- **Exercise aim**:
Quote from the first line below through the line that contains "COL = scene.collection", both included, and leave the pictures out.

- **Material for this exercise**:
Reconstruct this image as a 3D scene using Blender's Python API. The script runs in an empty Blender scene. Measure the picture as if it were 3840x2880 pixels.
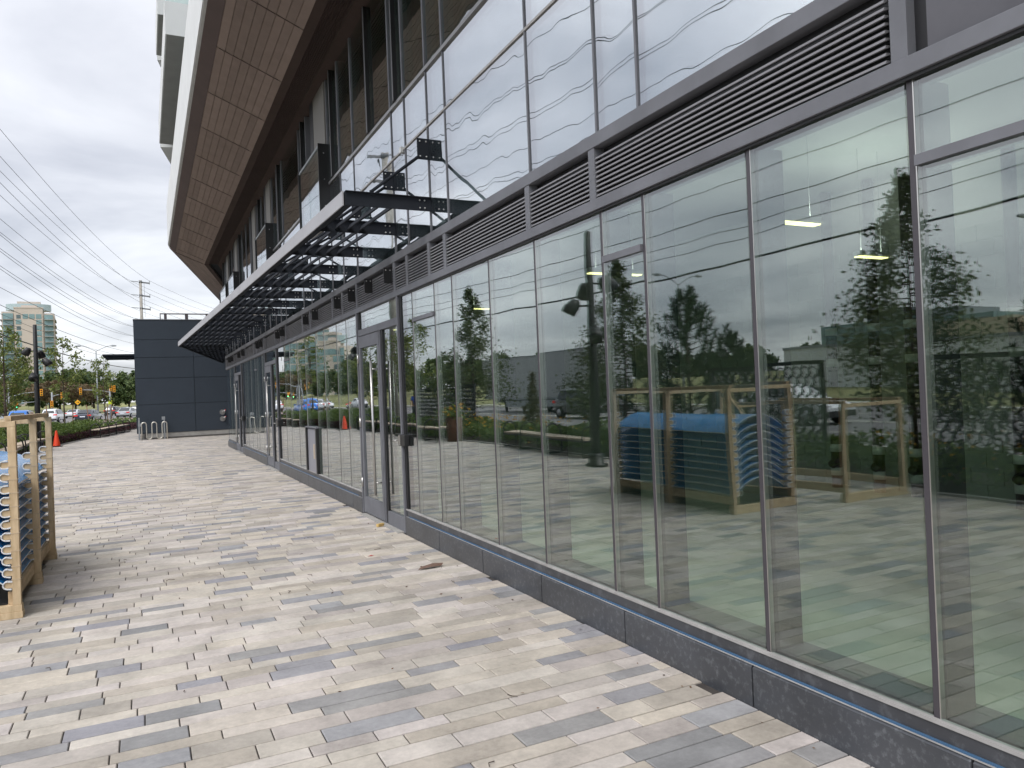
import bpy, math, random
import numpy as np
from mathutils import Vector, Matrix
random.seed(7)
R = math.radians
scene = bpy.context.scene
COL = scene.collection

# ------------------------------------------------------------------ camera
cam = bpy.data.cameras.new("camera"); cam.lens = 26.08; cam.sensor_width = 36; cam.sensor_fit = 'HORIZONTAL'
cam.clip_start = 0.05; cam.clip_end = 6000
camo = bpy.data.objects.new("camera", cam); COL.objects.link(camo)
CAMP = Vector((-2.6272, 0.0, 1.6))
def cam_matrix(yaw, pitch, roll):
    cy, sy, cp, sp = math.cos(yaw), math.sin(yaw), math.cos(pitch), math.sin(pitch)
    f = Vector((sy*cp, cy*cp, sp)); r0 = Vector((cy, -sy, 0)); u0 = r0.cross(f)
    c, s = math.cos(roll), math.sin(roll)
    r = c*r0 + s*u0; u = -s*r0 + c*u0
    m = Matrix((r, u, -f)).transposed().to_4x4(); m.translation = CAMP
    return m
camo.matrix_world = cam_matrix(R(26.353), R(0.476), R(-2.284))
scene.camera = camo

# ------------------------------------------------------------------ world, sun, exposure
SUN_EL, SUN_AZ = R(52), R(250)
w = bpy.data.worlds.new("World"); scene.world = w; w.use_nodes = True
nt = w.node_tree; nt.nodes.clear()
def N(nt, t, **k):
    n = nt.nodes.new(t)
    for a, b in k.items():
        if a == 'i':
            for kk, vv in b.items(): n.inputs[kk].default_value = vv
        else: setattr(n, a, b)
    return n
def L(nt, a, b): nt.links.new(a, b)
out = N(nt, 'ShaderNodeOutputWorld'); bg = N(nt, 'ShaderNodeBackground')
sky = N(nt, 'ShaderNodeTexSky'); sky.sky_type = 'NISHITA'; sky.sun_disc = False
sky.sun_elevation = SUN_EL; sky.sun_rotation = SUN_AZ
tc = N(nt, 'ShaderNodeTexCoord'); sep = N(nt, 'ShaderNodeSeparateXYZ'); L(nt, tc.outputs['Generated'], sep.inputs[0])
def M_(op, a, b=None, c=None, clamp=False, nt=nt):
    n = nt.nodes.new('ShaderNodeMath'); n.operation = op; n.use_clamp = clamp
    for i, v in enumerate((a, b, c)):
        if v is None: continue
        if isinstance(v, (int, float)): n.inputs[i].default_value = v
        else: nt.links.new(v, n.inputs[i])
    return n.outputs[0]
zc = M_('MAXIMUM', sep.outputs[2], 0.0)
den = M_('ADD', zc, 0.16)
cmb = N(nt, 'ShaderNodeCombineXYZ'); L(nt, M_('DIVIDE', sep.outputs[0], den), cmb.inputs[0]); L(nt, M_('DIVIDE', sep.outputs[1], den), cmb.inputs[1])
n1 = N(nt, 'ShaderNodeTexNoise', i={'Scale': 1.05, 'Detail': 7.0, 'Roughness': 0.52, 'Distortion': 0.35}); L(nt, cmb.outputs[0], n1.inputs['Vector'])
n2 = N(nt, 'ShaderNodeTexNoise', i={'Scale': 0.42, 'Detail': 3.0, 'Roughness': 0.5}); L(nt, cmb.outputs[0], n2.inputs['Vector'])
mixn = M_('ADD', M_('MULTIPLY', n1.outputs[0], 0.62), M_('MULTIPLY', n2.outputs[0], 0.38))
cr = N(nt, 'ShaderNodeValToRGB'); L(nt, mixn, cr.inputs[0])
e = cr.color_ramp.elements
e[0].position = 0.36; e[0].color = (0.33, 0.345, 0.39, 1)
e[1].position = 0.60; e[1].color = (0.88, 0.885, 0.91, 1)
m = cr.color_ramp.elements.new(0.47); m.color = (0.57, 0.58, 0.625, 1)
m = cr.color_ramp.elements.new(0.70); m.color = (1.12, 1.12, 1.13, 1)
# overcast: brighter overhead, a bright band low down
zen = M_('ADD', M_('MULTIPLY', zc, 0.45), 0.88)
zb = M_('MULTIPLY', M_('POWER', M_('SUBTRACT', 1.0, zc), 6.0), 0.42)
sd = N(nt, 'ShaderNodeVectorMath', operation='DOT_PRODUCT'); L(nt, tc.outputs['Generated'], sd.inputs[0])
sd.inputs[1].default_value = (-math.cos(SUN_EL)*0.78, -math.cos(SUN_EL)*0.62, math.sin(SUN_EL))
glow = M_('MULTIPLY', M_('POWER', M_('ADD', M_('MULTIPLY', sd.outputs['Value'], 0.5), 0.5, clamp=True), 2.6), 1.55)
lum = M_('ADD', M_('ADD', zen, zb), glow)
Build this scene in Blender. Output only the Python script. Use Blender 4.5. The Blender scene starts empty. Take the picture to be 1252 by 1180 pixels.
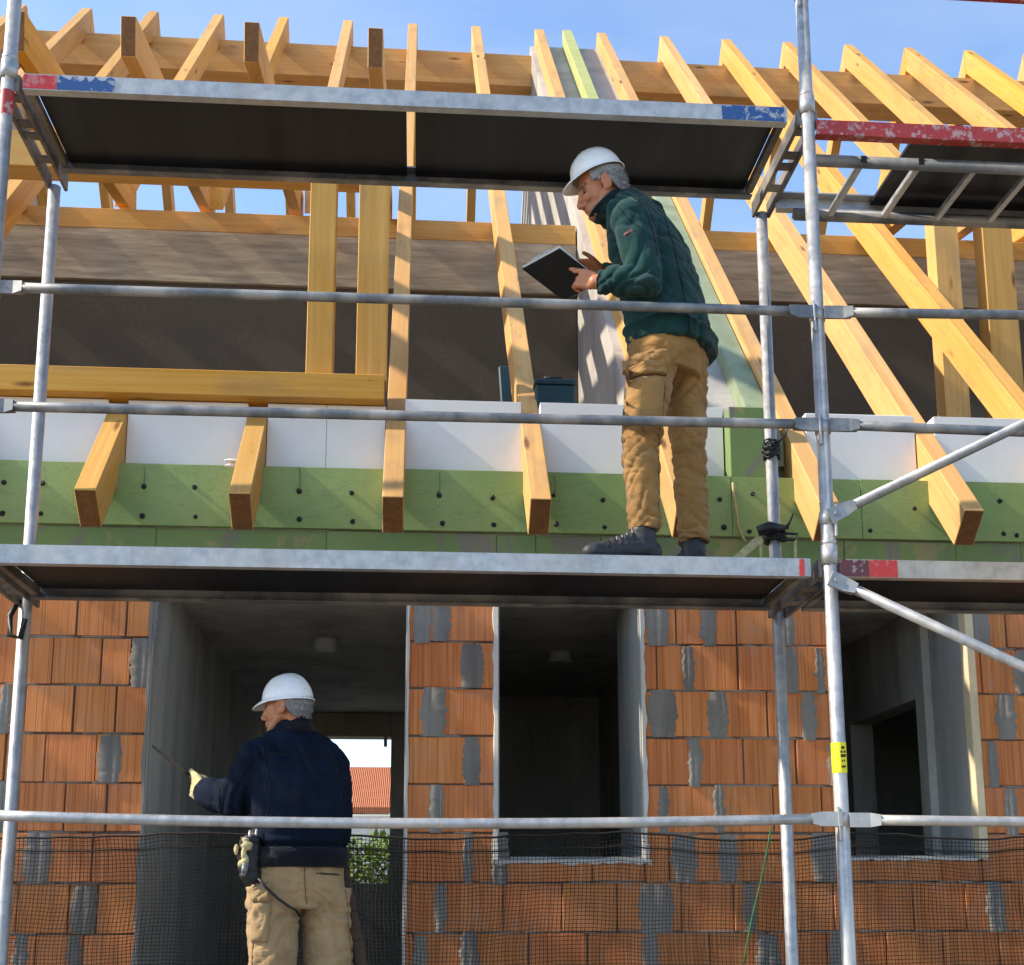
import bpy, bmesh, math, random
import numpy as np
from mathutils import Vector, Matrix, noise
from mathutils.bvhtree import BVHTree
random.seed(7)
S = bpy.context.scene
COL = S.collection
R = math.radians
PI = math.pi
V = Vector

# ------------------------------------------------------------------ camera
F, PITCH, YAW, ROLL, PX, PY = 1571.6584, .1857, .0757, -.0022, 626.0, 806.0488
W0, H0 = 1252.0, 1180.0
_cp, _sp, _cy, _sy = math.cos(PITCH), math.sin(PITCH), math.cos(YAW), math.sin(YAW)
FW = V((_sy*_cp, _cy*_cp, _sp)); RT = V((_cy, -_sy, 0)); UP = RT.cross(FW)
_c, _s = math.cos(ROLL), math.sin(ROLL)
RT, UP = RT*_c + UP*_s, UP*_c - RT*_s
C0 = V((0, 0, 1.6))
cam = bpy.data.cameras.new('camera'); co = bpy.data.objects.new('camera', cam); COL.objects.link(co)
cam.sensor_width = 36; cam.sensor_fit = 'HORIZONTAL'; cam.lens = 36*F/W0
cam.shift_y = (PY-H0/2)/W0; cam.shift_x = (W0/2-PX)/W0
cam.clip_start = .1; cam.clip_end = 3000
m3 = Matrix((RT, UP, -FW)).transposed()
co.matrix_world = Matrix.Translation(C0) @ m3.to_4x4()
S.camera = co

def U(px, py, Y):
    """measured photo point -> point on the real plane Y = const"""
    d = FW + RT*((px-PX)/F) - UP*((py-PY)/F)
    return C0 + d*(Y/d.y)

# ------------------------------------------------------------------ world
w = bpy.data.worlds.new('World'); S.world = w; w.use_nodes = True
SUN = V((-1, -.065, .80)).normalized()
el = math.asin(SUN.z); az = math.atan2(SUN.x, SUN.y)
nt = w.node_tree; nt.nodes.clear()
sky = nt.nodes.new('ShaderNodeTexSky'); sky.sky_type = 'NISHITA'; sky.sun_disc = False
sky.sun_elevation = el; sky.sun_rotation = az; sky.air_density = 1.0; sky.dust_density = .35; sky.ozone_density = 2.5
bg = nt.nodes.new('ShaderNodeBackground'); bg.inputs[1].default_value = .15
ow = nt.nodes.new('ShaderNodeOutputWorld')
tcw = nt.nodes.new('ShaderNodeTexCoord'); mpw = nt.nodes.new('ShaderNodeMapping'); mpw.inputs['Scale'].default_value = (1.6, 1.6, 4.5); nt.links.new(tcw.outputs['Generated'], mpw.inputs[0])
nzw = nt.nodes.new('ShaderNodeTexNoise'); nzw.inputs['Scale'].default_value = 2.2; nzw.inputs['Detail'].default_value = 7; nzw.inputs['Roughness'].default_value = .55; nzw.inputs['Distortion'].default_value = .5; nt.links.new(mpw.outputs[0], nzw.inputs['Vector'])
rpw = nt.nodes.new('ShaderNodeValToRGB'); rpw.color_ramp.elements[0].position = .42; rpw.color_ramp.elements[1].position = .75; rpw.color_ramp.elements[1].color = (.22, .22, .22, 1); nt.links.new(nzw.outputs[0], rpw.inputs[0])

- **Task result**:
Reconstruct this image as a 3D scene using Blender's Python API. The script runs in an empty Blender scene. Measure the picture as if it were 3840x2880 pixels.
import bpy, math, random
import numpy as np
from mathutils import Vector, Matrix
random.seed(7)
R = math.radians
scene = bpy.context.scene
COL = scene.collection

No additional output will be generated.